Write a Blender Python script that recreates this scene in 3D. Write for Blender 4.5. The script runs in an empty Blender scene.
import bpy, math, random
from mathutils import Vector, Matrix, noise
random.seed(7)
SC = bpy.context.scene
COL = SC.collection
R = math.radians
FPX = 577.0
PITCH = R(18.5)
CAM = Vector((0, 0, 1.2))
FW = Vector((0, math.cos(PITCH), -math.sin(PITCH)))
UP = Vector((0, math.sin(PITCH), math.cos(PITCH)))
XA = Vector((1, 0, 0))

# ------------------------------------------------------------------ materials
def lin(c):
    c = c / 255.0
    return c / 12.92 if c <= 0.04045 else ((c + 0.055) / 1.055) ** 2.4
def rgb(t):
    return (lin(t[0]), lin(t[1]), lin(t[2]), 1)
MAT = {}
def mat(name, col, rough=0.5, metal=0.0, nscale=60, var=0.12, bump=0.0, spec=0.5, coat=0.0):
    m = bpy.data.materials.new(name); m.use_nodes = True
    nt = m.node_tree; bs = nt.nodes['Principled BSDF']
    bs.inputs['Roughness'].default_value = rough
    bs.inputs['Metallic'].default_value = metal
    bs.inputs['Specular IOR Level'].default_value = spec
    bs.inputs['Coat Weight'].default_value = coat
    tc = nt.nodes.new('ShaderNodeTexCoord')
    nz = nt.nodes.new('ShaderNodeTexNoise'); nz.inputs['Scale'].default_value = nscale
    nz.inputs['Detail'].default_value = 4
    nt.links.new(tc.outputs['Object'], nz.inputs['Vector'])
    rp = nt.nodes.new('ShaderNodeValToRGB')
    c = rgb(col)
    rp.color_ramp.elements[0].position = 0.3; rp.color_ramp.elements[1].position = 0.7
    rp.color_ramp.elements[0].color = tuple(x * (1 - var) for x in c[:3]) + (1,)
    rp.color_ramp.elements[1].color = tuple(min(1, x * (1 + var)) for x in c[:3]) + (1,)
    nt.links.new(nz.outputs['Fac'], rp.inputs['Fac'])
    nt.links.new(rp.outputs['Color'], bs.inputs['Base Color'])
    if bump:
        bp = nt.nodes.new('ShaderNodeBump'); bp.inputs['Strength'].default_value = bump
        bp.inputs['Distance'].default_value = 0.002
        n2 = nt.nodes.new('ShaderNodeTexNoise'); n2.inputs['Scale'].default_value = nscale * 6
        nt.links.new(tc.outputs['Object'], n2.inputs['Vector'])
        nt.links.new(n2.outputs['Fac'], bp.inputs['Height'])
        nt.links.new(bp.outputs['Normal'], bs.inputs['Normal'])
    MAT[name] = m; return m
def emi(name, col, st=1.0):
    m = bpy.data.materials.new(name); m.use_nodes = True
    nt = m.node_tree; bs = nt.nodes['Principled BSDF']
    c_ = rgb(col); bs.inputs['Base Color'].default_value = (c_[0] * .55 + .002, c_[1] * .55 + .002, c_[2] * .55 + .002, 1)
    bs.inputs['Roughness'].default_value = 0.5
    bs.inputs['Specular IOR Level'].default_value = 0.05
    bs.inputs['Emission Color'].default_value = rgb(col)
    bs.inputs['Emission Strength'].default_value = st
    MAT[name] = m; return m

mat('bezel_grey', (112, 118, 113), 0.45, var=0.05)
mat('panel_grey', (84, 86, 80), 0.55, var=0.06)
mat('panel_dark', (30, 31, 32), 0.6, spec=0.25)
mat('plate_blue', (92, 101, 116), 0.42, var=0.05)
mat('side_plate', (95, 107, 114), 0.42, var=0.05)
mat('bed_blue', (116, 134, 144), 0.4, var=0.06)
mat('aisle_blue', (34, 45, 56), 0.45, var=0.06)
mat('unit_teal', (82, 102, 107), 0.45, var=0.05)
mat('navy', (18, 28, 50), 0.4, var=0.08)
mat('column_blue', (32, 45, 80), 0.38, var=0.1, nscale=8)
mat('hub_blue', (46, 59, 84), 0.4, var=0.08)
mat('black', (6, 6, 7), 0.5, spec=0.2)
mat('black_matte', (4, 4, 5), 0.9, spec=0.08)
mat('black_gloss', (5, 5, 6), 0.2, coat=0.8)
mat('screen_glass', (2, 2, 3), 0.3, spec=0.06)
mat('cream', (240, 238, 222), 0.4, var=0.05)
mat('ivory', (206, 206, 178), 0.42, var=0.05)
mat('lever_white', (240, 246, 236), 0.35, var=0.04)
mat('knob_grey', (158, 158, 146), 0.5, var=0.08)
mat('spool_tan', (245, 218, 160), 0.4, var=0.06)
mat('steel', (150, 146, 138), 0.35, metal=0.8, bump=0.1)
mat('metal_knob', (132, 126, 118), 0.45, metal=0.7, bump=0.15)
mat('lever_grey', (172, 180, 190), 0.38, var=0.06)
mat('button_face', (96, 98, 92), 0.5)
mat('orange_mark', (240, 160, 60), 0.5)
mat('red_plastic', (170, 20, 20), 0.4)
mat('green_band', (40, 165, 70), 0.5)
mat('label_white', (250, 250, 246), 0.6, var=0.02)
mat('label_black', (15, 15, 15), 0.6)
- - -
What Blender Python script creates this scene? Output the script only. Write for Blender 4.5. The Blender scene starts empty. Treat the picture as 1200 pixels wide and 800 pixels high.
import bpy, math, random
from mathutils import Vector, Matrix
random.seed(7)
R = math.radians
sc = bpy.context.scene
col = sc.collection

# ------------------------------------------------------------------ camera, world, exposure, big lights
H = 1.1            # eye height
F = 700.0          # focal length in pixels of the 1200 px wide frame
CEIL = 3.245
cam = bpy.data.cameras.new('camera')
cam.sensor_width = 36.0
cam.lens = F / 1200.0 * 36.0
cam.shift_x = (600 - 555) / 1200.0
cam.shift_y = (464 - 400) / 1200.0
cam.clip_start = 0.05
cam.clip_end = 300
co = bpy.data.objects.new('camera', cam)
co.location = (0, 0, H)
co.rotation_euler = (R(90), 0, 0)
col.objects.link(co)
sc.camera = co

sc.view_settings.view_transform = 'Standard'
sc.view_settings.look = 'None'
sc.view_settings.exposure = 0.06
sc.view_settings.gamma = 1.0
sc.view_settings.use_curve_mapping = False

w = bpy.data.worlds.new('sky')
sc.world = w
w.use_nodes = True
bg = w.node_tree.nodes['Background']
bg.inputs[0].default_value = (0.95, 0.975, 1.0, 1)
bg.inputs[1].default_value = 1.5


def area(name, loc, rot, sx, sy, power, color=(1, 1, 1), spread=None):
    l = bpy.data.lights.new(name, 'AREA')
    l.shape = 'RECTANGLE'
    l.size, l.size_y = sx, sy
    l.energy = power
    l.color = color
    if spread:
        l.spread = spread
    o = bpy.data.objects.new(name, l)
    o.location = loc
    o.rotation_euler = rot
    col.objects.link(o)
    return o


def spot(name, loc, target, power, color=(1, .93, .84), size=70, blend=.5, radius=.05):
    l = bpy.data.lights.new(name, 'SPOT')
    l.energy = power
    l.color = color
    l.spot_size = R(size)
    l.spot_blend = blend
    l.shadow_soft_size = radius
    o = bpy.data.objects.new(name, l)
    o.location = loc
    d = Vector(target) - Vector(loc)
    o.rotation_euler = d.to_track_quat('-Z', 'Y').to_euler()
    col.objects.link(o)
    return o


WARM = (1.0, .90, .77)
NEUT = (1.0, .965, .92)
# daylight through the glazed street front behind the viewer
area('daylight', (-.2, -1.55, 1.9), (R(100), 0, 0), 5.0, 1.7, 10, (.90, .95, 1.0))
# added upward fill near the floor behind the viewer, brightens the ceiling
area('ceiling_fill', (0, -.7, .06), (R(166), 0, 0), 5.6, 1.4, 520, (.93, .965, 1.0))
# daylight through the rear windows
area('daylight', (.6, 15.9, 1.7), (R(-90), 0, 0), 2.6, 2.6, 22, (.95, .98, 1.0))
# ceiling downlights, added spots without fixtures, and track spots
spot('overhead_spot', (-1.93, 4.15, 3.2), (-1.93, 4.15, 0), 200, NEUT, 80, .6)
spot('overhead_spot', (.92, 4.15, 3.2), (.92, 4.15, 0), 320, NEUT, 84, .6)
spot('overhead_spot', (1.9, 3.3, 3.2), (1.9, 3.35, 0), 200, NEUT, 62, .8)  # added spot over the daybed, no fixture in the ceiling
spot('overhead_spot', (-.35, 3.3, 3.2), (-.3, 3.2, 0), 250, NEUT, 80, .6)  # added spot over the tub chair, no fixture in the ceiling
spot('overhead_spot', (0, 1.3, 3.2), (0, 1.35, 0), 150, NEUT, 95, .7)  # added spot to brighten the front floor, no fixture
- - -
§ Objective: Look back at the entries above. Retype the line with "Write a Blender", the line with "XA = Vector((1, 0, 0))", and all lines in between.

§ Task answer:
Write a Blender Python script that recreates this scene in 3D. Write for Blender 4.5. The script runs in an empty Blender scene.
import bpy, math, random
from mathutils import Vector, Matrix, noise
random.seed(7)
SC = bpy.context.scene
COL = SC.collection
R = math.radians
FPX = 577.0
PITCH = R(18.5)
CAM = Vector((0, 0, 1.2))
FW = Vector((0, math.cos(PITCH), -math.sin(PITCH)))
UP = Vector((0, math.sin(PITCH), math.cos(PITCH)))
XA = Vector((1, 0, 0))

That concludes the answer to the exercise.